TASK INSTRUCTIONS: Give the count of lines in the data that include "objects", with no other words.
---------- RAW DATA
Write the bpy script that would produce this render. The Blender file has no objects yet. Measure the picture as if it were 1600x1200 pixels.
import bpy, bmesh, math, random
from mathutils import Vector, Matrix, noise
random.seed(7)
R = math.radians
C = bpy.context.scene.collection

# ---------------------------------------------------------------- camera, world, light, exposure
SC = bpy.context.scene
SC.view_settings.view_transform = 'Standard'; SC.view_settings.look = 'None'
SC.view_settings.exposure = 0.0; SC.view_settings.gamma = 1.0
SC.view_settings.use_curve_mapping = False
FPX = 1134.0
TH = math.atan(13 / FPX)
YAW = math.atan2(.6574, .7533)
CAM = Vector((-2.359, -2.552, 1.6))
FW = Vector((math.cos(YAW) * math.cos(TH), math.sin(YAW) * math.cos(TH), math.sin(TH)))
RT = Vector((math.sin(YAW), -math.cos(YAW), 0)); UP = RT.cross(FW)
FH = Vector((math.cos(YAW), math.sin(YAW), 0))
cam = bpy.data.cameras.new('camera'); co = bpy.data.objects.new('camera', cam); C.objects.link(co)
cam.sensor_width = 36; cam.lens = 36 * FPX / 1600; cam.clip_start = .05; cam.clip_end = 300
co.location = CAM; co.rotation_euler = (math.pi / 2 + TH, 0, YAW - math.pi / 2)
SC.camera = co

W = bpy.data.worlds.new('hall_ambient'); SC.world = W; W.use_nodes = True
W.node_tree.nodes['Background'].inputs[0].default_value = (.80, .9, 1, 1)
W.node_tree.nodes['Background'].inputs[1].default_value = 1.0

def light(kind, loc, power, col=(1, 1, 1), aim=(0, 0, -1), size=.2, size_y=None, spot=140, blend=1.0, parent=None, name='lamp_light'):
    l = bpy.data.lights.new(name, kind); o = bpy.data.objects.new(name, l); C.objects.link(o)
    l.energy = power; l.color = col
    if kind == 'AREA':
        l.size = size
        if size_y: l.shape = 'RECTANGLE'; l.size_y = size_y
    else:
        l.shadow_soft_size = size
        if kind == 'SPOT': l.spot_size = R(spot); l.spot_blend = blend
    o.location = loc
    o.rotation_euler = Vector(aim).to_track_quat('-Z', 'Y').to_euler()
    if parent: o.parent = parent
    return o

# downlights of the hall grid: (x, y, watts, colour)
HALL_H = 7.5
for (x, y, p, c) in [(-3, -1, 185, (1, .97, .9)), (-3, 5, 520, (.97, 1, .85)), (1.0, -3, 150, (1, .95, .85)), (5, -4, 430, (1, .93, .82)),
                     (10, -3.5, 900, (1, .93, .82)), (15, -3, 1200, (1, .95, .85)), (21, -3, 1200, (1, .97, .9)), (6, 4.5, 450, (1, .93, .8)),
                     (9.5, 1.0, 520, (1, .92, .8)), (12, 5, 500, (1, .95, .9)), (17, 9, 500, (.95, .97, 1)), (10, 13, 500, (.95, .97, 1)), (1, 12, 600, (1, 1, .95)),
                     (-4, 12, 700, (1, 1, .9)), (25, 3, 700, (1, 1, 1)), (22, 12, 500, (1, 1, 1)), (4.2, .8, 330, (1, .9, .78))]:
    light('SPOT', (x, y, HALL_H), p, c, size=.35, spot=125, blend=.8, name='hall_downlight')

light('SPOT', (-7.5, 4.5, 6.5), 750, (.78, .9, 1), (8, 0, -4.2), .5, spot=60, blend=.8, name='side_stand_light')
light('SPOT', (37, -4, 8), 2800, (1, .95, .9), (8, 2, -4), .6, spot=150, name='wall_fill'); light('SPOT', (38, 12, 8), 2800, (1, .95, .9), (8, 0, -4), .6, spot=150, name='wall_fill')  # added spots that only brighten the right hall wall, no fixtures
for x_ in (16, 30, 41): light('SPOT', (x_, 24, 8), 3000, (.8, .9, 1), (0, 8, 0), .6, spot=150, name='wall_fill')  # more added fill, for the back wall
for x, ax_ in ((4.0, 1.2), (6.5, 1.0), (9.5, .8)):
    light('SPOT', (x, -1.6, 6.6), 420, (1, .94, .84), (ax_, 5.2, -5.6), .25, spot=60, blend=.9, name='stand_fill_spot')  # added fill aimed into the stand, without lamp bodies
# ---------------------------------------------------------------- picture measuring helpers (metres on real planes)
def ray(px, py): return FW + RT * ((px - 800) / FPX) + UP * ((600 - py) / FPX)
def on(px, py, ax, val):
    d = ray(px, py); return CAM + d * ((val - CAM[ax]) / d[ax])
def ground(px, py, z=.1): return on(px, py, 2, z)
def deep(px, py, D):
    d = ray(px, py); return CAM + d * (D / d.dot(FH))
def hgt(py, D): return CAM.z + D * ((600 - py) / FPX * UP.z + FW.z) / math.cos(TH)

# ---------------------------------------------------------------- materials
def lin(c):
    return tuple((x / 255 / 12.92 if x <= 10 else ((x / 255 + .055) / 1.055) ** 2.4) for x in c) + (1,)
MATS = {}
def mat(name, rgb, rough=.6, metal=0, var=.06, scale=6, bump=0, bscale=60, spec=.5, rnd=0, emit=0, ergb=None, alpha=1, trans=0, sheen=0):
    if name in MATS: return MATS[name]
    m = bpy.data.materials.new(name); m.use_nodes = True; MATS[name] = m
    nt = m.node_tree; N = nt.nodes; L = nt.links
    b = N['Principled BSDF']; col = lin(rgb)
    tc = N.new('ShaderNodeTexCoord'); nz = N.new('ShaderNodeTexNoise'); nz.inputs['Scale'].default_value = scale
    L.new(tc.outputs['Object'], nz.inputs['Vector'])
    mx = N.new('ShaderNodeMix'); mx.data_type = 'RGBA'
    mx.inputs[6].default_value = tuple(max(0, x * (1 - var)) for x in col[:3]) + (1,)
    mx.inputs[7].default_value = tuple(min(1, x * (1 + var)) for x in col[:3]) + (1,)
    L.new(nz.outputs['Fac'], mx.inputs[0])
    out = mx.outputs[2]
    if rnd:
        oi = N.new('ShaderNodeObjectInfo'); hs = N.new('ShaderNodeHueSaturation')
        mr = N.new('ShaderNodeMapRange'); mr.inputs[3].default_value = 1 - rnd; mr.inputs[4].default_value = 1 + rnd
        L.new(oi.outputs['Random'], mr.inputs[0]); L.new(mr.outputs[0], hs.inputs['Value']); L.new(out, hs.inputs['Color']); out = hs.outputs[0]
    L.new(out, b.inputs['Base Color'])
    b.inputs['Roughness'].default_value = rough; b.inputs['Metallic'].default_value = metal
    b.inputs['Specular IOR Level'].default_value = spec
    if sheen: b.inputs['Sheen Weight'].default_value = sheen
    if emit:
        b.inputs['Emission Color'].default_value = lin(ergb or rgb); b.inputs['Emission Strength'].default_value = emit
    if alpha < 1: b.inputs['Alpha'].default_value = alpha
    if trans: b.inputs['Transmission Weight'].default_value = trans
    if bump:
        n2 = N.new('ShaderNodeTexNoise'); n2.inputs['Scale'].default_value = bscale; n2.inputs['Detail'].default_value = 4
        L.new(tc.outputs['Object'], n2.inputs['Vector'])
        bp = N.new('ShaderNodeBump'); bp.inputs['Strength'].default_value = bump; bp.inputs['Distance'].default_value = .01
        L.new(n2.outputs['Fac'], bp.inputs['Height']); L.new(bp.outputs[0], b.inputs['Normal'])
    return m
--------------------
FULL SOLUTION: 3